В известную русскую поговорку «не место красит человека, а человек место» Гоголь вносил высокий христианский смысл, суть которого заключалась в том, что Бог определяет человеку место и, занимая его, человек должен служить не своим прихотям, а Богу, его на это место определившему.

Коренной порок российской государственности он видел не в системе мест, её организующих, а в людях, занявших эти места. И порок этот касался не только «маленьких людей», мелких чиновников, но и «значительных лиц», которые у Гоголя в повести не персонифицируются, не определяются не только по цензурным причинам, но и по всеобщности распространения этого порока.
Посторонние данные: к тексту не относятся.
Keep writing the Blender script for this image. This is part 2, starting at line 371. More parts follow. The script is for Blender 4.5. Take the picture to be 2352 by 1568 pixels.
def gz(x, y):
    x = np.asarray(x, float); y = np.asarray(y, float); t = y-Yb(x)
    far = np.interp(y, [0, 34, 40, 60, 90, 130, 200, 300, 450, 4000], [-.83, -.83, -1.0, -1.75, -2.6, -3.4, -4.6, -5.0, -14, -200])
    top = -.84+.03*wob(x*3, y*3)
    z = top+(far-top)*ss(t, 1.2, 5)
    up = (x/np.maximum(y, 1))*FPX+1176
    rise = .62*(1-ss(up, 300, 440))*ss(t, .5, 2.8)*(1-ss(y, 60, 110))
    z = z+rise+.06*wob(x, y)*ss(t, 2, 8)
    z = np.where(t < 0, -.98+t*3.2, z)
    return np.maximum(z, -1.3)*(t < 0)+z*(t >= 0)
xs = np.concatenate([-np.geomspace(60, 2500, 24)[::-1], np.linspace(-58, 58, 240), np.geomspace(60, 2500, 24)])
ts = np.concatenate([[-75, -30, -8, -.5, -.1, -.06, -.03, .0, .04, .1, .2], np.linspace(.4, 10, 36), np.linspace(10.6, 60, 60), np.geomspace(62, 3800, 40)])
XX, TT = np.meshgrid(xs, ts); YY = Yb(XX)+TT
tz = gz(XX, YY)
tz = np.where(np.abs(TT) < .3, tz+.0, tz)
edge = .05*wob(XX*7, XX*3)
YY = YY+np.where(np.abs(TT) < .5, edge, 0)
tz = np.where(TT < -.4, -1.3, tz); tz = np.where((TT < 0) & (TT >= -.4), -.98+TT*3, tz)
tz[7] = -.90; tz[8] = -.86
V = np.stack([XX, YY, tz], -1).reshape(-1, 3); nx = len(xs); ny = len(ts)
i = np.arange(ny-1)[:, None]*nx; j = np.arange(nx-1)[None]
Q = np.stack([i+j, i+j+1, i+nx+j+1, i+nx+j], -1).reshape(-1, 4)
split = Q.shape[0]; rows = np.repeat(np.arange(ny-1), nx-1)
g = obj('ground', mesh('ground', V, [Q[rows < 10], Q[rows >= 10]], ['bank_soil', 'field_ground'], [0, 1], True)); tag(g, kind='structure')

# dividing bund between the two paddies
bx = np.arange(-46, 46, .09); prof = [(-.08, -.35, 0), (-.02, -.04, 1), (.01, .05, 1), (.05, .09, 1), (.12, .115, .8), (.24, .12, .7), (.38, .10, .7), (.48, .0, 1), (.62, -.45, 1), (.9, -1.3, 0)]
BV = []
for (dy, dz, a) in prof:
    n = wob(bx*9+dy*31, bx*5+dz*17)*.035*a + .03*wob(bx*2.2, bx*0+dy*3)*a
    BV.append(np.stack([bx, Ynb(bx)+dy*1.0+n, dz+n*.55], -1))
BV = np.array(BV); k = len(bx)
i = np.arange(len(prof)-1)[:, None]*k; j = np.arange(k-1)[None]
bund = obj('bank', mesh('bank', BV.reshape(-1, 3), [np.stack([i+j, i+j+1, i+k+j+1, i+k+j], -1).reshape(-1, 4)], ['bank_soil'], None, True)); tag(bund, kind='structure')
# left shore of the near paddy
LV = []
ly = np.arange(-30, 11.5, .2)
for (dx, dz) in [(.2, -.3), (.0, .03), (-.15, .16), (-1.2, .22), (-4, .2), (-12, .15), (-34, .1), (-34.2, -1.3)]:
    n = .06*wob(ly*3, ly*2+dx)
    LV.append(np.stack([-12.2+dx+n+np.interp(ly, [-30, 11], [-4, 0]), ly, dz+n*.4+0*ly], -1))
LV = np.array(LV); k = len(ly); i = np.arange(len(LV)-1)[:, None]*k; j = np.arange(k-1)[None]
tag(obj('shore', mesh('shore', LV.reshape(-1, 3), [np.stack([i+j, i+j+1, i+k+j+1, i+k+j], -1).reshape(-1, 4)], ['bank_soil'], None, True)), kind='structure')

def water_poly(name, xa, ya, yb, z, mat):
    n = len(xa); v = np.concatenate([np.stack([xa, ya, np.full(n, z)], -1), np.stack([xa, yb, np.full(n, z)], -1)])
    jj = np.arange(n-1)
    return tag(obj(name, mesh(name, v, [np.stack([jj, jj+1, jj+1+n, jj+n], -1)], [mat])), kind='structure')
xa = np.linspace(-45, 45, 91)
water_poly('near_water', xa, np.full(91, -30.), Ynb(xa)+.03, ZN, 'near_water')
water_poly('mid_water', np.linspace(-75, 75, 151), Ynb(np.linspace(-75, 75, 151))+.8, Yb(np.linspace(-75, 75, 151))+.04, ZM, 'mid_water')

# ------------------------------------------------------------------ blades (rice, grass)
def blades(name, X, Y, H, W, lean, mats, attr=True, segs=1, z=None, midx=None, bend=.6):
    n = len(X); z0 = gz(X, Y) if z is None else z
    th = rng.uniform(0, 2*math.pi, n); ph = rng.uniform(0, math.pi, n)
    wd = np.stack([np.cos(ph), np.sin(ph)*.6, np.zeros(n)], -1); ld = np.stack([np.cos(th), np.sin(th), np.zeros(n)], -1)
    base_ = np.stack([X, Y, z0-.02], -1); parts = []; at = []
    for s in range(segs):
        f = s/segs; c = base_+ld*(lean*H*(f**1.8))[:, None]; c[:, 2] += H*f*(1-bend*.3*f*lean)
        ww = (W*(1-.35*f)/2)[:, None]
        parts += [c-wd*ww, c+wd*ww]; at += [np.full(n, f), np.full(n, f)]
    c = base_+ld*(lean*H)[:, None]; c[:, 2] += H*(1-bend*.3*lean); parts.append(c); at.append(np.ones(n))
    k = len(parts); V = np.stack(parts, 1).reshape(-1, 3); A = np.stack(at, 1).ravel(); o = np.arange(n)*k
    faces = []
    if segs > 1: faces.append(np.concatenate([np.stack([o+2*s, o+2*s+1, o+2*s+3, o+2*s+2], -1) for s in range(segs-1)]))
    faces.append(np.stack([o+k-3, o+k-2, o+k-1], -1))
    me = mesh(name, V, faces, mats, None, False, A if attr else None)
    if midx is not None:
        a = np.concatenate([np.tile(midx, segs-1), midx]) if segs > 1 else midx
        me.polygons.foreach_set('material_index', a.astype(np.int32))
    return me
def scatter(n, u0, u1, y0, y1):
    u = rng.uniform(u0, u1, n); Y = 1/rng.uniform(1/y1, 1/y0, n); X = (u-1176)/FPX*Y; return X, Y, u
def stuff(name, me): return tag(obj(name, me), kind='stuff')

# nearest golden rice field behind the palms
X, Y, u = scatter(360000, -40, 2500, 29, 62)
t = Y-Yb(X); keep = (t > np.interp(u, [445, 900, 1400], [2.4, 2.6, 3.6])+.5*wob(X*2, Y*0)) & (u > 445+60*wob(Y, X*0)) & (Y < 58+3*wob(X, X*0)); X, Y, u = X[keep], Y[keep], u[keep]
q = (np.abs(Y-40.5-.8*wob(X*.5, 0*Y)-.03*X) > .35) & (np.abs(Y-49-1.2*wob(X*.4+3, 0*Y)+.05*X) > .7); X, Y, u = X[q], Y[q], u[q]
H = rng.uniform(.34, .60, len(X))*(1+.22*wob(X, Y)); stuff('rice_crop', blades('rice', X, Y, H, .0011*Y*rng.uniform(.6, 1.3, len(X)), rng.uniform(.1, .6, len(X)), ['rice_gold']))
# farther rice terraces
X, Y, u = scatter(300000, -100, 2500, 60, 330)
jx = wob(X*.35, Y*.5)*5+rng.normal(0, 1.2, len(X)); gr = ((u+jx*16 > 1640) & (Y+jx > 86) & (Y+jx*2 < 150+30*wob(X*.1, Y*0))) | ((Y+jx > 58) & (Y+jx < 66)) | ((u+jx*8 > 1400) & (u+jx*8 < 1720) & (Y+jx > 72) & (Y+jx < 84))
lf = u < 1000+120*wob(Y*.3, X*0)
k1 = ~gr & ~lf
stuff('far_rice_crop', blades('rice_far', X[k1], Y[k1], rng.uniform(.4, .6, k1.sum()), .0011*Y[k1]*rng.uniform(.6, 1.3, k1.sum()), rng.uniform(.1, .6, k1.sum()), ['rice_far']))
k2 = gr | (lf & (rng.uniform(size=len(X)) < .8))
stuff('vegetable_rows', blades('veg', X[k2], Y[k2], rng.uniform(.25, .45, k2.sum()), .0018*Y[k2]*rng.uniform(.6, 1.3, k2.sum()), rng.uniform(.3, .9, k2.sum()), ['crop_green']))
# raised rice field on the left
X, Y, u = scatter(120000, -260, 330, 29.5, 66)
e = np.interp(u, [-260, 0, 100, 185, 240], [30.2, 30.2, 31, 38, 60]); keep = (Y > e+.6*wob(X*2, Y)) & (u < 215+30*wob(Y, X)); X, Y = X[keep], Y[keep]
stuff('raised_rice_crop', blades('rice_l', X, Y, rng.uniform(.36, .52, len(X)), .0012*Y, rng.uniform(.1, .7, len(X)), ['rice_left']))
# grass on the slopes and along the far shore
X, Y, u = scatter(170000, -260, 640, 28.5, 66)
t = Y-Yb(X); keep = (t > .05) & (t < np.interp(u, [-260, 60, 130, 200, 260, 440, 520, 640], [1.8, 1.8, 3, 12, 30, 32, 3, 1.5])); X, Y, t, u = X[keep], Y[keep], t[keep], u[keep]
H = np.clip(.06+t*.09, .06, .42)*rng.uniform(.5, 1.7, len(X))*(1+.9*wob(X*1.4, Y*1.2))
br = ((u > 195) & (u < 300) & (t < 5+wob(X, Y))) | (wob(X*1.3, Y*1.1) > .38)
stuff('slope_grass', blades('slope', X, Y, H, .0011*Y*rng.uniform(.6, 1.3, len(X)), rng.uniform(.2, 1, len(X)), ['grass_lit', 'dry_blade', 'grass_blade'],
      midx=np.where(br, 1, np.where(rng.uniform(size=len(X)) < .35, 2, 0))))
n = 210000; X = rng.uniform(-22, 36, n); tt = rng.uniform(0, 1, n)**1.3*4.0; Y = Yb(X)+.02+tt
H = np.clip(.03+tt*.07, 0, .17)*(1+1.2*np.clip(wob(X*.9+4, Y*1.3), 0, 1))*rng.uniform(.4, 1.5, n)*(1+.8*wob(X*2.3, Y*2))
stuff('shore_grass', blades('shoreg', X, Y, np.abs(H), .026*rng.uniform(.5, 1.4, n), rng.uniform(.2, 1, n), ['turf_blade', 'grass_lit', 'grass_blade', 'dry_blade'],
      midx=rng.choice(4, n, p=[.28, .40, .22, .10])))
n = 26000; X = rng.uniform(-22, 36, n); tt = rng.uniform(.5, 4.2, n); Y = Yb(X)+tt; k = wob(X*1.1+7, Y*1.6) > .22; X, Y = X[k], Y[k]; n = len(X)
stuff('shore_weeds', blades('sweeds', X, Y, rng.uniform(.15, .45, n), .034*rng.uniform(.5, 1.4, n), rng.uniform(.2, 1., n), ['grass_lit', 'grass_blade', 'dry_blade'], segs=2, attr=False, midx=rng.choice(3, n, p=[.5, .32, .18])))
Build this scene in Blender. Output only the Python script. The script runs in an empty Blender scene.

Стихия мести, вызванная ими, приводит к тому, что хаос сдирает шинели «со всех плеч, не разбирая чина и звания».

Эта мысль, художественно воплощённая в подтексте гоголевской повести, касается не только «маленького человека», мелкого чиновника, не только «значительного лица», но и всего Государства во главе с самим Государем. Показательна в этой связи с виду проходная художественная деталь – «вечный анекдот о коменданте, которому пришли сказать, что подрублен хвост у лошади Фальконетова монумента» – Медного всадника.

«Власть государя – явление бессмысленное, если он не почувствует, что должен быть образом Божиим на земле. При всём желании блага он спутается в своих действиях, особливо при нынешнем порядке вещей в Европе; но, как только почувствует он, что должен показать в себе людям образ Бога, всё станет ему ясно, и его отношенья к подданным вдруг объяснятся. В образцы себе он уже не изберёт ни Наполеона, ни Фридриха, ни Петра, ни Екатерину, ни Людовиков, и ни одного из тех государей, которым придаёт мир названье великого. <…> Но возьмёт в образец своих действий Самого Бога…» – так писал Гоголь в исключённом цензурой фрагменте «Выбранных мест из переписки с друзьями».